%%
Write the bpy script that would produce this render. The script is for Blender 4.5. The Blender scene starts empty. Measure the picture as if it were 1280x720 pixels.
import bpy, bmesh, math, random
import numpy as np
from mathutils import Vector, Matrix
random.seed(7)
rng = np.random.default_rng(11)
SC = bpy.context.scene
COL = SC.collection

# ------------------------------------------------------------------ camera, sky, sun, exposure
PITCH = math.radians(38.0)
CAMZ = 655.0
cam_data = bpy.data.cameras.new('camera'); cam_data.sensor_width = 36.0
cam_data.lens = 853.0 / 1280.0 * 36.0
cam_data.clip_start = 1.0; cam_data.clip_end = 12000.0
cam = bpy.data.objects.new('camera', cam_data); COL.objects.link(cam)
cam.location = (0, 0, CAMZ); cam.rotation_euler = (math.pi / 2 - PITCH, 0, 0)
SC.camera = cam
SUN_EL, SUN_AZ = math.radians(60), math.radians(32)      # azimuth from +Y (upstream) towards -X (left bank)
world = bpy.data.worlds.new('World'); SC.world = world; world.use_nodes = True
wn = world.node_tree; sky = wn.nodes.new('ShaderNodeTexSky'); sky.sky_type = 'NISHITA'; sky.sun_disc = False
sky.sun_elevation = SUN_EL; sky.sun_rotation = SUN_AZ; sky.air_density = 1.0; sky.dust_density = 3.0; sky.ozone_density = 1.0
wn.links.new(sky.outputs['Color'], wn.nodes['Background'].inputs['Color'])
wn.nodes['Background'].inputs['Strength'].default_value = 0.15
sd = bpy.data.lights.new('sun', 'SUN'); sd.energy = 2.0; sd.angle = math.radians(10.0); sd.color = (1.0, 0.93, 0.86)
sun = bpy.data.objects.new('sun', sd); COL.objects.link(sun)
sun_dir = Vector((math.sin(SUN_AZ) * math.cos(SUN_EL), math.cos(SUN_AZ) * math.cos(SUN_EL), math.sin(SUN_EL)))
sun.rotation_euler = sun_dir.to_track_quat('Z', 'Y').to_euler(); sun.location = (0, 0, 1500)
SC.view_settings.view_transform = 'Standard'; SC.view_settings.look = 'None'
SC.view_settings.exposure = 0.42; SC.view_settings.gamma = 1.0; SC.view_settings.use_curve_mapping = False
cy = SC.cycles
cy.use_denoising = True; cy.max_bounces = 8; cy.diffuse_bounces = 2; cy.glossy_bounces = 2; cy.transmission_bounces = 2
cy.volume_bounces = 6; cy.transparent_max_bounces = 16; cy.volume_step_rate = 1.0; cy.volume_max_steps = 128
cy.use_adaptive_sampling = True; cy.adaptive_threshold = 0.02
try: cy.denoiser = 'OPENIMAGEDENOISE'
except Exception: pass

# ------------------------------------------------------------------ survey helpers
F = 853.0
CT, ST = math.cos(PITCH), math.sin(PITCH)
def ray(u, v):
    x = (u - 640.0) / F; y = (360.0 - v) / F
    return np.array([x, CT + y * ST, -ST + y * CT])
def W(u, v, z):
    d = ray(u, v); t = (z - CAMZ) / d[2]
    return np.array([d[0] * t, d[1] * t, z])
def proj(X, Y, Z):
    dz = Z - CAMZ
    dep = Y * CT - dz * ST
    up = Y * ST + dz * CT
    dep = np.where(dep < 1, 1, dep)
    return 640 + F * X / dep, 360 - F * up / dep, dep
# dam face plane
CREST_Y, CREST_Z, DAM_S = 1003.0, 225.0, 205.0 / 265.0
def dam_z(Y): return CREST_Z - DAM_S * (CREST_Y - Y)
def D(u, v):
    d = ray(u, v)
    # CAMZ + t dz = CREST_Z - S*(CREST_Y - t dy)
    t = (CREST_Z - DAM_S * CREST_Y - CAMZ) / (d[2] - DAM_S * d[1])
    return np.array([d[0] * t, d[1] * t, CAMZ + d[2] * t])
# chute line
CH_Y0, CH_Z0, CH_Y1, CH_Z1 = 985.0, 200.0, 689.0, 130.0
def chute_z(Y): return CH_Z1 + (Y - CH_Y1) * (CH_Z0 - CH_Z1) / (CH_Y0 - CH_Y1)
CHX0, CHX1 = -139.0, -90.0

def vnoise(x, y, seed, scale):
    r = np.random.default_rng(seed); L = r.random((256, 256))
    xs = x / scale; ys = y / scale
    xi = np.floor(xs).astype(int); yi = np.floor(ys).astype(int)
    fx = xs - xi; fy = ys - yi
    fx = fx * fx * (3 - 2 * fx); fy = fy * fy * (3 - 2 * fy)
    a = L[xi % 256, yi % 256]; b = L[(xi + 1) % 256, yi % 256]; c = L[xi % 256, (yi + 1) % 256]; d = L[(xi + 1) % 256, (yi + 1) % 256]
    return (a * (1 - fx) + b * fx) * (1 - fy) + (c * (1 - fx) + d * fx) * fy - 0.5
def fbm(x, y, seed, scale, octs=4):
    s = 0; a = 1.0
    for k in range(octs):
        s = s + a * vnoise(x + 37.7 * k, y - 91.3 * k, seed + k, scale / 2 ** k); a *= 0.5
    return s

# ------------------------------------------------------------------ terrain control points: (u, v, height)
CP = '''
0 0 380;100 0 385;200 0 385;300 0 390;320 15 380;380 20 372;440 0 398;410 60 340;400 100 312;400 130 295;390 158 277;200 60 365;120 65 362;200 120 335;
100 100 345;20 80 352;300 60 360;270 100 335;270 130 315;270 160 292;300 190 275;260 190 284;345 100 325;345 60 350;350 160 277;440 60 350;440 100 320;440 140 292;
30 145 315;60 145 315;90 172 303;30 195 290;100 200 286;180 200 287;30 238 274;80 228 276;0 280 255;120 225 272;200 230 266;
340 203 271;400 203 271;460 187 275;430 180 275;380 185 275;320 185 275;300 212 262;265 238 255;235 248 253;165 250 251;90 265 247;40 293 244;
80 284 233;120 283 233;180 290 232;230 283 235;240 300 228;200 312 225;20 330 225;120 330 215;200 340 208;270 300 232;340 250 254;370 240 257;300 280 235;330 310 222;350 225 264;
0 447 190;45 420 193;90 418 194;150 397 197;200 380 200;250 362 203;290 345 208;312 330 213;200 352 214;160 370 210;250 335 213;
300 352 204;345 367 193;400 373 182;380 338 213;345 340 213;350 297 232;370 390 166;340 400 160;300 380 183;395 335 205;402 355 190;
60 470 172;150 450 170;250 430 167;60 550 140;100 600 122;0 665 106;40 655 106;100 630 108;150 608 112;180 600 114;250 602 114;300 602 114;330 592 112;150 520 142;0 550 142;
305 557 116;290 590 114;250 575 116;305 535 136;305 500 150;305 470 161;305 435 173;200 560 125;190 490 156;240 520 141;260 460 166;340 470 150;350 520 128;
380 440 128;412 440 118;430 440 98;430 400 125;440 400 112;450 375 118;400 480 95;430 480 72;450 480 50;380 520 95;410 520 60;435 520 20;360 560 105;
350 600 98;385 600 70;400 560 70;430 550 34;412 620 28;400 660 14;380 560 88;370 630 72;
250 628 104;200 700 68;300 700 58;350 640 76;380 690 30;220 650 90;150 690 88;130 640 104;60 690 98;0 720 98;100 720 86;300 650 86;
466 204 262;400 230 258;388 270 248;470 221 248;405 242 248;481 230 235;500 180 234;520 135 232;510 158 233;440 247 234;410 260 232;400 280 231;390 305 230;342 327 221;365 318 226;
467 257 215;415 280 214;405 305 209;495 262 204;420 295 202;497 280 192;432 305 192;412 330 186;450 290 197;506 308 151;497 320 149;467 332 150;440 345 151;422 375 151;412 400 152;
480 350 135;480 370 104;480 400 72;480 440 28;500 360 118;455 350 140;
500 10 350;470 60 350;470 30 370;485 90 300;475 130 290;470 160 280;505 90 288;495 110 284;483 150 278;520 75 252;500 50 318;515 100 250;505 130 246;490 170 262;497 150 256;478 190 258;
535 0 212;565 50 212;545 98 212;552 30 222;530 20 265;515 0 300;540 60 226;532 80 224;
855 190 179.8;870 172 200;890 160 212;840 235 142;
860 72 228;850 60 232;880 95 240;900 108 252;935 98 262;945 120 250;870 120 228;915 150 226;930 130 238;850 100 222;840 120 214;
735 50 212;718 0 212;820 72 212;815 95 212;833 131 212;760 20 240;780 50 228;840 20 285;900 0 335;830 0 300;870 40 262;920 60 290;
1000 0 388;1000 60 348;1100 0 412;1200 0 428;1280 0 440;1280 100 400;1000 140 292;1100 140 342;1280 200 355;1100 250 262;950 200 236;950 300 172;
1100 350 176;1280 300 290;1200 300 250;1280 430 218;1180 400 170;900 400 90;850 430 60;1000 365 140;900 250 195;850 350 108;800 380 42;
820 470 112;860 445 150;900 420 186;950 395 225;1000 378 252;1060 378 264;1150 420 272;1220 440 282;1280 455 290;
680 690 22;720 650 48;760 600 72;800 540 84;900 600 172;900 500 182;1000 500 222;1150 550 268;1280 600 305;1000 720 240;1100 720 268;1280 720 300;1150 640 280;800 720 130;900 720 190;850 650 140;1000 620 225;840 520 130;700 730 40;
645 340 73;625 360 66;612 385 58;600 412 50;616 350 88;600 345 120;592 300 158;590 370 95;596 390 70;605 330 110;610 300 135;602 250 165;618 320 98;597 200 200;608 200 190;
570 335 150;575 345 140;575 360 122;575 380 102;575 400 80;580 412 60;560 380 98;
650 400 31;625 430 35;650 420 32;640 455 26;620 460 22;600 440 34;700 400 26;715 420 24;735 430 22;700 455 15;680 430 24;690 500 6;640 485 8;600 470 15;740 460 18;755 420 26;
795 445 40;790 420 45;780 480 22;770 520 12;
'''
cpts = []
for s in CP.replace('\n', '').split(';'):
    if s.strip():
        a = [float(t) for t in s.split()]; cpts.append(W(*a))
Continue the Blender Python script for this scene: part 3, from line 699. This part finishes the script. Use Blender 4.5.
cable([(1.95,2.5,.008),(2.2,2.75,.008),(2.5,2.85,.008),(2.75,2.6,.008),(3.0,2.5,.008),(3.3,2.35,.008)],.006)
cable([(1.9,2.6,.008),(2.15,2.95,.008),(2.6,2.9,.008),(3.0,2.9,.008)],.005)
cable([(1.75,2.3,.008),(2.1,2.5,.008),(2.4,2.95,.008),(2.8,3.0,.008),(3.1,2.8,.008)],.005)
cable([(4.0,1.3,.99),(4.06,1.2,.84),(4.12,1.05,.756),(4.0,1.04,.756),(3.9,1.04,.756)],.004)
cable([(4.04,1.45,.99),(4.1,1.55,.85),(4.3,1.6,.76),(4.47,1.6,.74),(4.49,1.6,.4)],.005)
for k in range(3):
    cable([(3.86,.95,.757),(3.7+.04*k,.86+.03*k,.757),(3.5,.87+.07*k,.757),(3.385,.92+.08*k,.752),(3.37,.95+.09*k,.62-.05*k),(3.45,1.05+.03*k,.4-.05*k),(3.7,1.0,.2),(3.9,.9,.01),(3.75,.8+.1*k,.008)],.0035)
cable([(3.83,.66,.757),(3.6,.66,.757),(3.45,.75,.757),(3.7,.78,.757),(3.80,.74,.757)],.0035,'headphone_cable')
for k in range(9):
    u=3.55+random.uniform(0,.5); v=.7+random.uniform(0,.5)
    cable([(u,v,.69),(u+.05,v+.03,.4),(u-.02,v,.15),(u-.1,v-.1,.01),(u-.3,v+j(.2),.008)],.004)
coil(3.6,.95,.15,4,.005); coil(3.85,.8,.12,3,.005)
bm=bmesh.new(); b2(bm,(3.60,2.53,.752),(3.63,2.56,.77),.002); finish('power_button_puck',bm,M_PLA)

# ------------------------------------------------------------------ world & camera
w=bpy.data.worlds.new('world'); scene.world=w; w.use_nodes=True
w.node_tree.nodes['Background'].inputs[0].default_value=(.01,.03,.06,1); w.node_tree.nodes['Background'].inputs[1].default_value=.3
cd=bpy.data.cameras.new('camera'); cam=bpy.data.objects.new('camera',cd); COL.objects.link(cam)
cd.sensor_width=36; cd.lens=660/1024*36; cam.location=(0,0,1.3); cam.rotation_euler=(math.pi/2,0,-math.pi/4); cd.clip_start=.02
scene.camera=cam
%%
▸ To be done:
Repeat the material word for word from its opening line up to and including the line containing "COL = SC.collection".

▸ Written solution:
Write the bpy script that would produce this render. The script is for Blender 4.5. The Blender scene starts empty. Measure the picture as if it were 1280x720 pixels.
import bpy, bmesh, math, random
import numpy as np
from mathutils import Vector, Matrix
random.seed(7)
rng = np.random.default_rng(11)
SC = bpy.context.scene
COL = SC.collection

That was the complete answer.